Anna Beck spoke movingly prior to the candle lighting of how she personally
witnessed the mass murder of Jews and Serbs on the frozen Danube River in Novi
Sad in January 1942. Ricki Danon Soltan and Michael Danon recalled how they
survived, while their fathers were murdered in Jasenovac along with many other
members of their family. Alexandar Mosic spoke on behalf of fellow Jewish
Partisans and Survivors from former Yugoslavia. Survivor Eva Deutsch Costabel
recalled how members of her family were killed by the Ustashe.
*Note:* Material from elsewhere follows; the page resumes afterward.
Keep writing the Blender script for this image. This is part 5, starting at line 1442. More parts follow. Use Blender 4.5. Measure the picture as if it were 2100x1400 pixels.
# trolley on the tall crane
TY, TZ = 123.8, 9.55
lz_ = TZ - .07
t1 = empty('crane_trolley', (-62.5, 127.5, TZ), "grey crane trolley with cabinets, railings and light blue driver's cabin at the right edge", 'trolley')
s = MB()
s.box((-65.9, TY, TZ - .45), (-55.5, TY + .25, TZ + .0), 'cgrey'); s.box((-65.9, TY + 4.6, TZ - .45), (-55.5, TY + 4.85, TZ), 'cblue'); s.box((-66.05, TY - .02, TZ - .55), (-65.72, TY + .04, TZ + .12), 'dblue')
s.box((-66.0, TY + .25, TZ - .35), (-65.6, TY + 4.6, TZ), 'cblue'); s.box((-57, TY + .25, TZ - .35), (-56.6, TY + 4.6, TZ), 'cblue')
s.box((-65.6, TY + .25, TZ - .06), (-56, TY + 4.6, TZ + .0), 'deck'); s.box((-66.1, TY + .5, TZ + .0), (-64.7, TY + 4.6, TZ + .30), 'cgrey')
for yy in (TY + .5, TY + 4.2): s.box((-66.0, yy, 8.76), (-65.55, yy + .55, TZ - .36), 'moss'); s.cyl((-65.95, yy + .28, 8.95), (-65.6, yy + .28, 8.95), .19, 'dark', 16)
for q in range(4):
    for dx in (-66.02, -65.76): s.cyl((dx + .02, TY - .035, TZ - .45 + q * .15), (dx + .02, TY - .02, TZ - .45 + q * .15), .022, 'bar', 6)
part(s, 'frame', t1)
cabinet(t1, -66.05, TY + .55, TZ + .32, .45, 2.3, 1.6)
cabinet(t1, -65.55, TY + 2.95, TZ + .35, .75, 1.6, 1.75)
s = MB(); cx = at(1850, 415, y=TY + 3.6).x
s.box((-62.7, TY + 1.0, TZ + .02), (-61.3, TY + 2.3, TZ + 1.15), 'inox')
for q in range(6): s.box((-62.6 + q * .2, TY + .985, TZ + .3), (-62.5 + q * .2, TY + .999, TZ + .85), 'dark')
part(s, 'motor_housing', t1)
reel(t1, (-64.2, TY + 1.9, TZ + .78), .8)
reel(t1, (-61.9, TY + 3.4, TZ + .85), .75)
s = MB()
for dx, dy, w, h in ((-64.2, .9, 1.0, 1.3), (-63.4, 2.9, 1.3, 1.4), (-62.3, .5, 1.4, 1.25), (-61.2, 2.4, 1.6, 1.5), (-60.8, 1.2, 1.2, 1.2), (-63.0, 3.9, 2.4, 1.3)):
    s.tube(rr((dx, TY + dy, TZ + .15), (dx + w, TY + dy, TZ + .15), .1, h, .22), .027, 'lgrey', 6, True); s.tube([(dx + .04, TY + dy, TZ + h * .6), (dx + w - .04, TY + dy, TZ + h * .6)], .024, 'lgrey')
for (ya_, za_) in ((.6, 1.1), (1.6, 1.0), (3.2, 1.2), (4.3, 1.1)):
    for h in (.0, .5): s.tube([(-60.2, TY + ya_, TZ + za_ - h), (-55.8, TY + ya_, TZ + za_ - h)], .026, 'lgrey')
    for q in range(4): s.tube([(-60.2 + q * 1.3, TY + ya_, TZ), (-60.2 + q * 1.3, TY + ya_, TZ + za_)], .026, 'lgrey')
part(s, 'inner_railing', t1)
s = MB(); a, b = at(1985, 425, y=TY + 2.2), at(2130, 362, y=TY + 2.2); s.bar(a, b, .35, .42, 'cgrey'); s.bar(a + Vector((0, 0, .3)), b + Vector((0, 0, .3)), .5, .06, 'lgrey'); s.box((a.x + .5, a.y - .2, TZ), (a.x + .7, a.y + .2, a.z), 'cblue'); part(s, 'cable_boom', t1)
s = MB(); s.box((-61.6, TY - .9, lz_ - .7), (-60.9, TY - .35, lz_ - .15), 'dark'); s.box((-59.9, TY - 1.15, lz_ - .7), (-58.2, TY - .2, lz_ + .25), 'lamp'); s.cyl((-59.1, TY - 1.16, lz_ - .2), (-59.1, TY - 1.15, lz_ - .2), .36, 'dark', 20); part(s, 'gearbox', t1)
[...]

The Ambassador of Bosnia and Hercegovina to the U.S., H.E. Igor Davidovic,
spoke movingly about the murder of his grandfather at Jasenovac. Dan Kapner,
representing the State of Israel, warmly congratulated the JRI and all
participants for the establishment of the Jasenovac monument and reminded all of the
dire need to strengthen our remembrance activities in the face of growing threats
from anti-Semitism, racism and neo-Nazism. Reflecting JRI's commitment to
furthering education about the Holocaust in Yugoslavia, Lituchy announced the
winner of the JRI's first annual Jasenovac Essay Contest - Alexander Osman of
Hopewell Junior High School in Aliquippa, PA., who will receive a $500 prize for
his work.
A small Croatian group arrived toward the end of the ceremonies. The state of
Croatia was not formally invited on this occasion because the monument was
not engraved until April 12th. However, Croatia will be invited to participate
next year.
JRI Founder Barry Lituchy reminded the participants that justice and
recognition for the victims of the Holocaust in Yugoslavia has not come without hard
struggle: "The lessons of the Holocaust were bitterly learned and on this day
we must remind ourselves of them as we honor the victims. The victims speak to
us still, reminding us "Da Se Ne Zaboravi!" ("So that you may not forget!").
On April 17th we did not forget - we honored our martyrs in a manner they long
deserved, with a permanent monument, forever."